The University of Florida community unified to drown out Richard Spencer’s hatred.

Richard Spencer’s highly protested speech at the University of Florida on October 19th unearthed debates regarding the faint line between free speech and hateful abuse worthy of censorship.

As the ringleader of the emerging alt-right movement, which includes neo-Nazis and white supremacists within their ranks, Richard Spencer is an avowed supporter of a “white awakening” and unabashedly advocates for the return of white privilege, although white privilege is just as strong now as it has been for decades, as seen by the 1988 essay by Peggy McIntosh White Privilege and Male Privilege, in which the points outlining white privilege then are still relevant now.  Spencer also spearheaded the white supremacist riots in Charlottesville, Virginia, during which a 32-year old woman protesting the racist movement was killed. Spencer’s appearances are constantly flanked by protesters countering his beliefs; thousands of students surrounded the University of Florida auditorium, holding up signs such as “Good Night Alt-Right” and “Down With Confederate Monuments.”  The volume of people was so extreme that the county was declared to be in a state of emergency, an event Spencer describes as “flattering.”

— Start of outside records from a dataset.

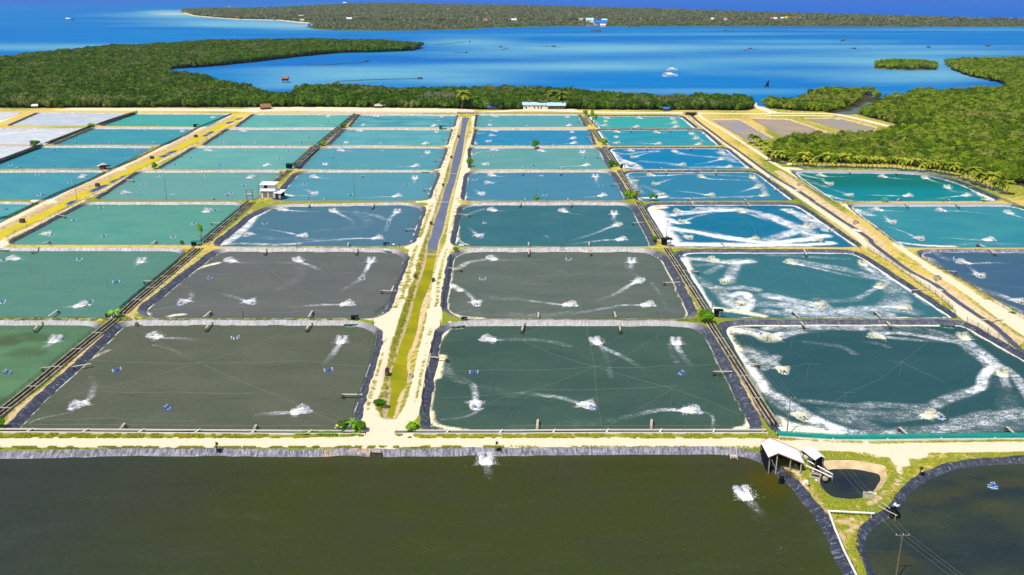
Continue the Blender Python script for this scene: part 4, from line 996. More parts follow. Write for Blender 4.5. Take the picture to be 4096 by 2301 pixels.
def palm_meshes(seed, h, n=15, fl=3.0, droop=1.0, mat=None):
    rg = random.Random(seed); lean = rg.uniform(-.12, .12); b = MB(); pts = [(lean * h * t * t, lean * .4 * h * t, h * t - .2) for t in (0, .3, .6, .85, 1)]; b.tube(pts, .17, 6, .1)
    tr = bpy.data.meshes.new('trunk'); tr.from_pydata(b.v, [], b.f); tr.materials.append(M['bark']); tr.update()
    v = []; f = []; top = Vector(pts[-1])
    for i in range(n):
        a = 6.283 * i / n + rg.uniform(-.2, .2); el = rg.choice((.15, .5, .9, 1.15)) + rg.uniform(-.15, .15); L = fl * rg.uniform(.8, 1.1); D = Vector((math.cos(a), math.sin(a), 0)); S = Vector((-math.sin(a), math.cos(a), 0)); p = top.copy(); dirz = el
        seg = 7; prev = None
        for k in range(seg + 1):
            t = k / seg; wd = .55 * math.sin(math.pi * min(1, .12 + t * .9)) * fl / 3 + .03
            L_ = p - S * wd + Vector((0, 0, -.45 * wd)); R_ = p + S * wd + Vector((0, 0, -.45 * wd)); n0 = len(v); v += [tuple(L_), tuple(p), tuple(R_)]
            if prev is not None:
                # leaflets: every segment is split so the frond has a toothed outline
                m = (Vector(v[prev]) + Vector(v[n0])) / 2 - Vector(v[n0 + 1]) * 0; 
                v.append(tuple(Vector(v[prev]) * .45 + Vector(v[n0]) * .55 + (Vector(v[prev + 1]) - Vector(v[prev])) * .45)); v.append(tuple(Vector(v[prev + 2]) * .45 + Vector(v[n0 + 2]) * .55 + (Vector(v[prev + 1]) - Vector(v[prev + 2])) * .45))
                q = len(v) - 2; f += [(prev, prev + 1, q), (q, prev + 1, n0 + 1), (q, n0 + 1, n0), (prev + 2, q + 1, prev + 1), (q + 1, n0 + 1, prev + 1), (q + 1, n0 + 2, n0 + 1)]
            prev = n0; p = p + (D * math.cos(dirz) + Vector((0, 0, math.sin(dirz)))) * (L / seg); dirz -= (.28 + .1 * t) * droop
    cr = bpy.data.meshes.new('crown'); cr.from_pydata(v, [], f); cr.materials.append(mat or M['palm']); cr.update()
    return tr, cr
def link(name, me, parent=None, loc=(0, 0, 0), rz=0, s=1):
    o = bpy.data.objects.new(name, me); COL.objects.link(o); o.location = loc; o.rotation_euler = (0, 0, rz); o.scale = (s, s, s)
    if parent: o.parent = parent
    return o

def scatter(poly, step, margin=0, seed=0, keepf=None):
    rg = np.random.default_rng(seed); lo = poly.min(0); hi = poly.max(0)
    xs = np.arange(lo[0], hi[0], step); ys = np.arange(lo[1], hi[1], step); X, Y = np.meshgrid(xs, ys); q = np.stack([X.ravel(), Y.ravel()], 1) + rg.uniform(-.48, .48, (X.size, 2)) * step
    q = q[np.abs(q[:, 0]) < .60 * q[:, 1] + 22]; q = q[pip(q, poly)]
    if margin: q = q[pdist(q, poly, True) > margin]
    if keepf is not None: q = q[keepf(q)]
    return q
def instancer(name, pts, z, meshes, scl, label_kind='stuff'):
    me = bpy.data.meshes.new(name); me.from_pydata([(a, b, z) for a, b in pts], [], []); o = bpy.data.objects.new(name, me); COL.objects.link(o)
    a = me.attributes.new('scl', 'FLOAT', 'POINT'); a.data.foreach_set('value', np.asarray(scl, np.float32))
    cl = bpy.data.collections.new(name + '_crowns')
    for i, m in enumerate(meshes): cl.objects.link(bpy.data.objects.new('%s_crown' % name, m))
    ng = bpy.data.node_groups.new(name, 'GeometryNodeTree'); ng.interface.new_socket('Geometry', in_out='INPUT', socket_type='NodeSocketGeometry'); ng.interface.new_socket('Geometry', in_out='OUTPUT', socket_type='NodeSocketGeometry')
    N = ng.nodes.new; L = ng.links.new; gi = N('NodeGroupInput'); go_ = N('NodeGroupOutput'); ip = N('GeometryNodeInstanceOnPoints'); ci = N('GeometryNodeCollectionInfo'); ci.inputs['Collection'].default_value = cl
    ci.inputs['Separate Children'].default_value = True; ci.inputs['Reset Children'].default_value = True; ip.inputs['Pick Instance'].default_value = True
    m2p = N('GeometryNodeMeshToPoints'); L(gi.outputs[0], m2p.inputs[0]); L(m2p.outputs[0], ip.inputs['Points']); L(ci.outputs[0], ip.inputs['Instance'])
    ri = N('FunctionNodeRandomValue'); ri.data_type = 'INT'; ri.inputs[4].default_value = 0; ri.inputs[5].default_value = len(meshes) - 1; L(ri.outputs[2], ip.inputs['Instance Index'])
    rv = N('FunctionNodeRandomValue'); rv.data_type = 'FLOAT_VECTOR'; rv.inputs[0].default_value = (0, 0, 0); rv.inputs[1].default_value = (.0, .0, 6.28); L(rv.outputs[0], ip.inputs['Rotation'])
    na = N('GeometryNodeInputNamedAttribute'); na.data_type = 'FLOAT'; na.inputs[0].default_value = 'scl'; L(na.outputs[0], ip.inputs['Scale'])
    L(ip.outputs[0], go_.inputs[0]); md = o.modifiers.new('scatter', 'NODES'); md.node_group = ng
    return tag(o, kind='stuff')
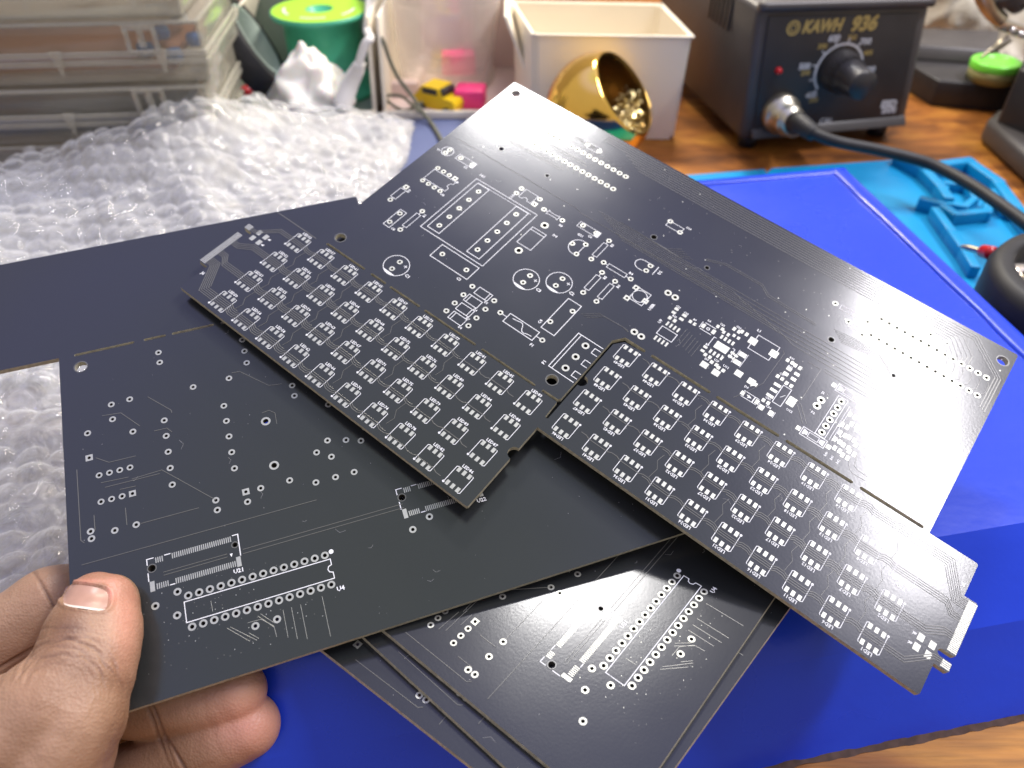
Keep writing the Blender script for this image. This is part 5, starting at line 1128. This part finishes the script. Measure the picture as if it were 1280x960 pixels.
# finger pad creases and rosy pads
low_ = facing & (d_ > 176)
for cu, cv, an in ((192, 905, 70), (197, 900, 70), (230, 960, 60), (58, 742, 60), (22, 822, -30)):
    x, y = local(cu, cv, an); g = gauss(y, 2.2)*gauss(x, 40); dsp -= np.where(low_, g*.0007, 0); dark += np.where(low_, g*.5, 0)
tone += np.where(low_, .6*gauss(u_-315, 55)*gauss(v_-905, 45), 0)
for k in range(9): g = gauss((u_-206-3.4*k)-2*np.sin(v_*.2), 1.0)*gauss(v_-905, 26); dsp -= np.where(low_, g*.00010, 0)
co += no*dsp[:, None]; hm.vertices.foreach_set('co', co.ravel())
for nm, arr in (('tone', tone), ('dark', dark)): at_ = hm.attributes.new(nm, 'FLOAT', 'POINT'); at_.data.foreach_set('value', np.clip(arr, 0, 1).astype(np.float32))
hm.polygons.foreach_set('use_smooth', np.ones(len(hm.polygons), bool)); hm.materials.clear(); hm.materials.append(M['skin']); hm.update()
hd = thing('person', 'left hand pinching a black circuit board between thumb and curled fingers', 'hand', atd(0, 960, 180))
hm.transform(wm(hd).inverted()); hm.name = 'hand'; link('hand', hm, hd)
# nail: a curved plate laid on the thumb by casting rays on its surface
from mathutils.bvhtree import BVHTree
bv = BVHTree.FromPolygons([Vector(p) for p in co], [list(p.vertices) for p in hm.polygons])
O = Vector((0, 0, CAMH)); m_ = MB(); nx, ny = 34, 22; pts = []; 
for j in range(ny+1):
    for i in range(nx+1):
        a, b = -1+2*i/nx, -1+2*j/ny; sx, sy = a*(1-.10*b**4), b*(1-.22*a**4)-.10*(1-a*a)
        du, dv = sx*28, sy*14.5; c_, s_ = math.cos(R(8)), math.sin(R(8)); u, v = 107+du*c_-dv*s_, 748+du*s_+dv*c_
        h = bv.ray_cast(O, ray(u, v).normalized()); p = h[0] if h[0] else atd(u, v, 170); nn = h[1] if h[0] else Vector((0, -1, 1)).normalized()
        pts.append(p+(O-p).normalized()*(.00038-.0002*(abs(a)**6)))
m_.add(pts, [(j*(nx+1)+i, j*(nx+1)+i+1, (j+1)*(nx+1)+i+1, (j+1)*(nx+1)+i) for j in range(ny) for i in range(nx)], 0, True)
for k in range(len(m_.f)):
    if k//nx >= ny-2: m_.m[k] = 1
m_.build('thumb_nail', [M['skin_nail'], M['nailtip']], hd, fix=False)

Tensions have risen as a result of white nationalists, leading to debates surrounding which methods of protest are appropriate in a world of social media and 24-hour news coverage.  The rise of the alt-right movement shows that once people are given a voice to lead their controversial opinions, they become less afraid to show their support.  By amassing a group of dissenters of Spencer’s beliefs, a voice and group identity could be given to those who refuse to accept the bombardment of racist tirades.  While Spencer’s rallying clearly served an extremely detrimental purpose, his method of leading those too scared to speak up should be applied to encourage others to stand up against racism.

The “Take a Knee” movement has done just this, by lending visibility to the  oppression that people of color face, especially  through police brutality.  In fact, at least 49 NFL players have shown dissent through the movement by raising a fist or refusing to rise for the national anthem since Colin Kaepernick first knelt in August. While Kaepernick once stood up for his beliefs alone, other athletes have since joined him.  Kaepernick provided a leading voice for believers that dwelt in silence to follow.  Standing up for one’s beliefs clearly proves to be an effective form of objection.

Although Richard Spencer strives to create rifts in America, the protesters against his hatred prove that citizens can still find ways to unify against racism.